In his spare time, McMahon is also a stand-up comedian (must be something in the water in Navan, where Dylan Moran and Tommy Tiernan also grew up), gigging in London and internationally – though he only does comedy on occasion now as he’s so busy with their new practice. “I really enjoyed performing, as it was amazing bringing audiences on a journey. I used to find there was a strong link between design and comedy, as at the end of the day each of my gigs was based on a concept which would end up being a full critique on something very random.”

Their home is filled with thoughtful furniture, both in concept and utility. The striking Unfurl chair, reminiscent of fern fronds unfurling, is made from recycled paper and inspired, like many McMahon designs, by the intricacies of fractal geometry (a small element repeating itself at larger scales). Crafted from durable, eco-friendly Richlite material, the compressed recycled paper with 26 individual profiles expands and contracts to support the person, cantilevering out. It was shortlisted for the Irish Design Awards last year, and there’s also a plywood version.

Their nine-year-old son Milo’s bed is a climb-up affair with stacked cupboards as steps, and a shutter. The doors of Stereopsis, a credenza (sideboard) influenced by Bridget Riley’s art, comprise hundreds of pieces of curved plywood.

Next month they’re launching several pieces of furniture, made to order from the UK via, and hope to sell in Ireland later this year.

Mathews observes “you can almost see the physical journey, the evolution of thought process” in making individual pieces on a walk-through of their flat. “When we’re showing people, I see it with new eyes. And it’s surprisingly linear, obviously little deviations, but this piece informed this, informed this, and then we pivoted.”

McMahon and Mathews’ personal and professional lives are entwined, working and living together, and living amid their work. That mode started early for McMahon, whose first real-life architectural project was designing his parents’ new house in Navan, when he was a 21-year-old student, and they had to demolish because of differential settlement.

His parents’ trust and confidence in him paid off. He recalls his dad ringing him in university one day from the new house. “He said, I’m in the hallway. There’s light flooding down into the hallway.
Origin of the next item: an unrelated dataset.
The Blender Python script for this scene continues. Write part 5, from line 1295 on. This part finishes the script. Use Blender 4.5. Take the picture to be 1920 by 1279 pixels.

Did you know there was going to be light in here? I said, can you just look up and describe what you see. He said, I can see loads of windows. I said, I had a rough idea the light would come in through those windows. I think they both love living in the house, because it’s very special to be in a home designed by their child.”

Clearing their attic before demolition, he found a 1950s photograph taken in the Aran Islands, with his great-uncle and a currach. That currach shape later inspired their curved birch plywood dining table, with a recessed fruit bowl.

Though their home has only what they need, Mathews says “nostalgia and heritage is really important to both of us”. She points out a favourite artpiece. Her father’s house in the backwaters of Kerala, India, is 200 years old. “My dad took Mike into the attic to help with an old box” and from an old wicker basket he produced the original 200-year-old house-deeds, inscribed in Malayalam on palm leaves; some are framed, on their London wall.

The flat originally had “an awful poky afterthought of a kitchen”, says Mathews, “a real bugbear because I love cooking. Being in the kitchen, having people around, is a huge part of our lives. To me the whole flat is wonderful, but the kitchen was the key thing. I would say it’s entirely life-changing to have a well thought-out kitchen, communal, with enough space for everything nearby, but also clutter free.” It’s full of nifty ideas, like pulldown plug sockets, so the splashback (“really tactile, beautiful tiles” made by pressing folded paper into porcelain) isn’t peppered with them.

“I’ve been gardening since I was seven or eight,” says McMahon, adding it wasn’t something you broadcast in school in 1980s Ireland. He has childhood memories of BBC’s Gardeners’ World advice about leaving space around plants. “I have just completely discarded those guidelines for here and we have stuffed tons in!” Their “junglette” balconies have “tree ferns, a banana tree, Tetra Panax. I even had a Gunnera at one point”, recommended for large gardens, before the snow got it one year when it wasn’t covered. “The thing about balconies that people don’t realise is there’s huge overhang space where plants can extend outward.” In their one x two-metre balconies, overlooking a courtyard, “every inch is covered” with exotic, exuberant foliage, providing privacy for lounging, but also natural solar shading for the flat during hot London summers.

They’re currently working on a larger (5mx2m) version, the Addleshaw Goddard Junglette Garden, for RHS Chelsea Flower Show. As well as designing, they’re building it themselves, from furniture to planting to a large folded back-wall of recycled paper, made from 1,492 pieces which “we’re assembling like a 3D jigsaw”. The wall has four patterns, replicating forest levels from canopy to forest floor. The folds give extra levels of depth, repeating itself, like a fern’s fractal geometry.

Mathews says a key aim is to show balconies’ potential. In King’s Cross “as I look out the window, hundreds of balconies have not a speck of anything on them. They’re isolated, forgotten spaces” occasionally used for smoking, or extra storage. “Where most people see balcony railings ... Mike sees trellis, a path plants can grow up.”

They’re passionate about sustainability. Milo’s bed-structure comprises modules that can be taken apart and reconfigured, “because the next room my son lives in won’t be the same dimensions”. He points out a credenza he built, with a storage heater behind it, and slots to release hot air; it’s designed so if they move, a panel unscrews to reconfigure it without heater. The Chelsea garden’s hard landscaping is designed so the big oval deck will afterwards become a dining table, its second life.

It’s critical for designers now, says McMahon, “to think for the now, the future, and beyond. So it’s not going like that flat-pack furniture, into a skip. Because we only have one planet, and limited resources.”